Daniel Pipes (born September 9, 1949) is an American former professor, counter-jihad activist, and commentator on foreign policy and the Middle East. He is the president of the Middle East Forum, and publisher of its Middle East Quarterly journal. His writing focuses on American foreign policy and the Middle East as well as criticism of Islamism.

After graduating with a doctorate from Harvard in 1978 and studying abroad, Pipes taught at universities including Harvard, Chicago, Pepperdine, and the U.S. Naval War College on a short-term basis but never held a permanent academic position. He then served as director of the Foreign Policy Research Institute, before founding the Middle East Forum. He served as an adviser to Rudy Giuliani's 2008 presidential campaign.

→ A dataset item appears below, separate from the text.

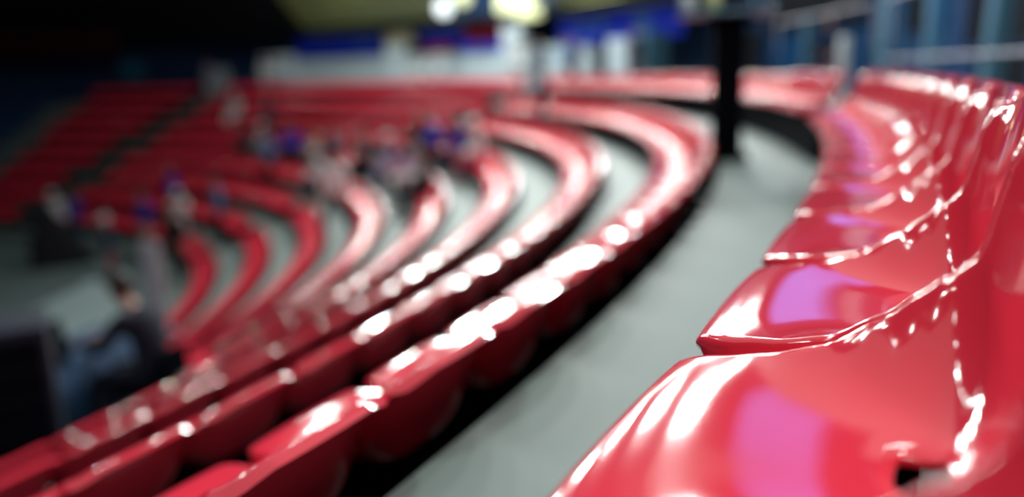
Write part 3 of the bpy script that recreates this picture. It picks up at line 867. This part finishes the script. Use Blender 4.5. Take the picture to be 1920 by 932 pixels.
floorman(-9.41, 18.58, 120, 'denim', 'pink', 'person in dark blue with pinkish trousers and a white cap', head='cap', headm=wh)
floorman(-12.85, 23.6, 160, 'blue', 'denim', 'person in blue standing far off near the end of the stair')
floorman(-13.3, 23.4, 200, 'white', 'white', 'person in white beside the far blue one', head='cap', headm=wh)
CG = 'people on the upper concourse'
def conc(a, r, shirt, tr, label, face=0, **kw):
    person(W(r, a, CF), R(a) + PI / 2 + R(face), kw.pop('pose', 'stand'), shirt, tr, label, group=CG, **kw)
conc(74.3, 27.0, 'lavender', 'white', 'person in lavender standing at the top of the dark stair')
conc(67.9, 27.0, 'white', 'white', 'person in white with a cap left of the long blue banner', head='cap', headm=wh)
conc(66.7, 27.0, 'white', 'lightblue', 'second person in white left of the long blue banner', head='cap', headm=wh)
conc(50.4, 26.9, 'white', 'white', 'person in white below the cream box', head='cap', headm=wh, scale=0.8)
conc(49.0, 26.9, 'white', 'grey', 'person in a white top next to the one below the cream box', scale=0.8)
conc(46.9, 26.9, 'white', 'lightblue', 'person in white under the small red panel', head='cap', headm=wh, scale=0.85)
conc(38.4, 27.0, 'white', 'white', 'tall person in white beneath the glowing sign', head='cap', headm=wh, scale=1.08)
conc(37.3, 27.0, 'white', 'white', 'second person in white beneath the glowing sign', scale=1.0)
conc(35.0, 26.9, 'navy', 'navy', 'slim person in navy beside the two in white')
conc(31.2, 26.9, 'navy', 'black', 'person in dark clothes with reddish face under the blue banner')
conc(32.4, 27.0, 'lightblue', 'white', 'person in pale blue left of the dark dressed pair')
conc(24.3, 26.9, 'black', 'black', 'broad person in black standing under the marked banner', scale=1.05)
conc(9.0, 27.6, 'navy', 'navy', 'person in navy near the thin pale post', scale=0.95)

# ---------------------------------------------------------------- control position beside the near rows
DZ = Z0 + tread(5)
person((-3.20, 6.78, DZ + 0.006), R(78), 'lean', 'ink', 'ink', 'person in dark clothes leaning over the control desk, seen from behind', scale=1.08)
root = empty('desk_chair', (-3.20, 6.78, DZ + 0.005), R(78))
bm = bmesh.new(); box(bm, (0, 0.02, 0.415), (0.44, 0.44, 0.05), bev=0.02); obj('seat', bm, M['black'], root)
bm = bmesh.new(); box(bm, (0, -0.22, 0.66), (0.40, 0.04, 0.30), bev=0.018); obj('backrest', bm, M['black'], root)
for sx in (-0.18, 0.18):
    for sy in (-0.17, 0.20):
        bm = bmesh.new(); cyl(bm, (sx, sy, 0.40), (sx * 1.1, sy * 1.1, 0), 0.013); obj('leg', bm, M['steel'], root)
    bm = bmesh.new(); cyl(bm, (sx, -0.19, 0.40), (sx, -0.22, 0.60), 0.012); obj('back_support', bm, M['steel'], root)
tag(root, 'black chair under the person leaning over the desk', 'chair')
root = empty('control_desk', (-4.02, 6.98, DZ + 0.005), R(78))
bm = bmesh.new(); box(bm, (0, 0, 0.70), (1.5, 0.62, 0.03), bev=0.008); obj('top', bm, cloth('denim', 0), root)
bm = bmesh.new()
n = 40
lo = []; hi = []
for i in range(n + 1):
    x = -0.75 + 1.5 * i / n
    hi.append(bm.verts.new((x, -0.315, 0.70))); lo.append(bm.verts.new((x, -0.335 - 0.015 * math.sin(i * 1.1), 0.10)))
for i in range(n): bm.faces.new((lo[i], lo[i + 1], hi[i + 1], hi[i]))
ck = obj('skirt_cloth', bm, cloth('denim', 0), root); ms = ck.modifiers.new('s', 'SOLIDIFY'); ms.thickness = 0.006
for sx in (-0.68, 0.68):
    for sy in (-0.25, 0.25):
        bm = bmesh.new(); cyl(bm, (sx, sy, 0), (sx, sy, 0.69), 0.018); obj('leg', bm, M['steel'], root)
tag(root, 'control desk with a blue cloth beside the leaning person', 'desk')
def on_desk(name, x, y, parts, label, cat):
    root = empty(name, (-4.02, 6.98, DZ + 0.005 + 0.716), R(78))
    for nm, args, m in parts:
        bm = bmesh.new(); box(bm, *args); o = obj(nm, bm, m, root); o.location = (x, y, 0)
    tag(root, label, cat)
on_desk('laptop', 0.05, 0.10, [('base', ((0, 0, 0.010), (0.34, 0.24, 0.018), 0, 0.004), M['black']), ('screen', ((0, 0.13, 0.12), (0.34, 0.012, 0.22), 0, 0.004, -0.2), M['black'])], 'black laptop open on the blue control desk', 'laptop')
on_desk('mixing_console', -0.45, 0.0, [('body', ((0, 0, 0.05), (0.46, 0.40, 0.10), 0, 0.012), M['black']), ('meter_bridge', ((0, 0.20, 0.14), (0.46, 0.05, 0.10), 0, 0.01), cloth('denim', 0))], 'black mixing console at the end of the control desk', 'mixer')
# rack case at the left edge
root = empty('equipment_rack', (-3.86, 5.86, DZ + 0.005), R(28))
bm = bmesh.new(); box(bm, (0, 0, 0.70), (0.62, 0.60, 1.24), bev=0.02); obj('case', bm, cloth('ink', 0), root)
for i in range(5):
    bm = bmesh.new(); box(bm, (0, -0.31, 0.22 + i * 0.23), (0.50, 0.03, 0.19), bev=0.006); obj('rack_unit', bm, M['black'], root)
for sx in (-0.24, 0.24):
    for sy in (-0.22, 0.22):
        bm = bmesh.new(); cyl(bm, (sx - 0.015, sy, 0.045), (sx + 0.015, sy, 0.045), 0.045); obj('caster', bm, M['black'], root)
tag(root, 'tall dark equipment rack at the left edge, on the control platform', 'rack')
root = empty('equipment_case', (-4.05, 6.62, DZ + 0.005), R(40))
bm = bmesh.new(); box(bm, (0, 0, 0.36), (0.42, 0.36, 0.72), bev=0.03); obj('case', bm, M['black'], root)
bm = bmesh.new(); box(bm, (0, 0, 0.73), (0.16, 0.03, 0.025), bev=0.008); obj('handle', bm, M['steel'], root)
tag(root, 'low black case between the rack and the control desk', 'case')
root = empty('barrier_panel', (-4.42, 9.70, DZ + 0.006), R(-20))
M['frost'] = mat('frosted_plastic', (0.46, 0.44, 0.50), 0.5)
bm = bmesh.new(); box(bm, (0, 0, 0.60), (0.30, 0.03, 1.14), bev=0.01); obj('panel', bm, M['frost'], root)
bm = bmesh.new(); box(bm, (0, 0, 0.015), (0.36, 0.30, 0.03), bev=0.008); obj('foot', bm, M['steel'], root)
tag(root, 'pale upright barrier panel where the lower rows end', 'panel')
# covered stack on the arena floor: a black cloth over something tall at its left
root = empty('covered_equipment', (-12.1, 21.3, 0), R(29))
bm = bmesh.new()
def outline(t):        # (left, right, depth) of the draped heap at height t (0..1)
    return (-0.72 + 0.16 * t ** 1.6 + (0.12 if 0.45 < t < 0.62 else 0) , 0.86 - 1.02 * t ** 0.9, 0.45 - 0.22 * t)
rings_ = []
for j in range(15):
    t = j / 14
    l, r, d = outline(t)
    z = 1.78 * t if j < 14 else 1.80
    if j == 14: l, r, d = l + 0.12, r - 0.12, d * 0.5
    row = []
    for i in range(32):
        a = 2 * PI * i / 32
        cx, hw = (l + r) / 2, (r - l) / 2
        m_ = (abs(math.cos(a)) ** 4 + abs(math.sin(a)) ** 4) ** 0.25
        fold = 1 + 0.03 * math.sin(i * 2.4) * (1 - t)
        row.append(bm.verts.new((cx + hw * math.cos(a) / m_ * fold, d * math.sin(a) / m_ * fold, z)))
    rings_.append(row)
for j in range(14):
    for i in range(32): bm.faces.new((rings_[j][i], rings_[j][(i + 1) % 32], rings_[j + 1][(i + 1) % 32], rings_[j + 1][i]))
bm.faces.new(rings_[-1]); bm.faces.new(rings_[0][::-1])
obj('black_cover', bm, cloth('black', 0), root)
bm = bmesh.new(); box(bm, (0, 0, 0.02), (1.5, 0.85, 0.04), bev=0.01); obj('base_board', bm, M['black'], root)
tag(root, 'black covered equipment heap standing alone on the pale arena floor', 'equipment')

Pipes is a critic of Islam, and his views have been criticized by Muslim Americans and other academics, many of whom maintain those views are Islamophobic or racist. Pipes has made claims about alleged "no-go zones" overrun by Sharia law in Europe and about U.S. President Barack Obama practicing Islam, and has defended Michelle Malkin's book In Defense of Internment: The Case for 'Racial Profiling' in World War II and the War on Terror.

Pipes has written sixteen books and was the Taube Distinguished Visiting Fellow at Stanford University's Hoover Institution.

The son of Irene (née Roth) and Richard Pipes, Daniel Pipes was born into a Jewish family in Boston, Massachusetts, in 1949. His parents had each fled German-occupied Poland with their families, and they met in the United States. His father, Richard Pipes, was a historian at Harvard University, specializing in Russia, and Daniel Pipes grew up primarily in the Cambridge, Massachusetts area.

Pipes attended the Harvard pre-school, then received a private school education, partly abroad. He enrolled in Harvard University, where his father was a professor, in the fall of 1967. For his first two years he studied mathematics but said he "found the material too abstract". After visiting the Sahara Desert in 1968, the Sinai Desert in 1969, and travels in West Africa, he changed his major to Middle Eastern history. He obtained a BA in history in 1971. His senior thesis was a study of Al-Ghazali and other Muslim philosophers. After graduating in 1971, Pipes spent two years in Cairo, then earned a PhD in 1978, also from Harvard. He wrote a book on colloquial Egyptian Arabic, published in 1983.

Pipes returned to Harvard in 1973 and, after further studies abroad (in Freiburg-im-Breisgau and Cairo), obtained a Ph.D. in medieval Islamic history in 1978. His doctoral dissertation eventually became his first book, Slave Soldiers and Islam, in 1981. He switched his academic interest from medieval Islamic studies to modern Islam in the late 1970s, with the rise of Ayatollah Khomeini and the Iranian revolution.

He taught world history at the University of Chicago from 1978 to 1982, history at Harvard from 1983 to 1984, and policy and strategy at the Naval War College from 1984 to 1986. In 1982–83, Pipes served on the policy-planning staff at the State Department.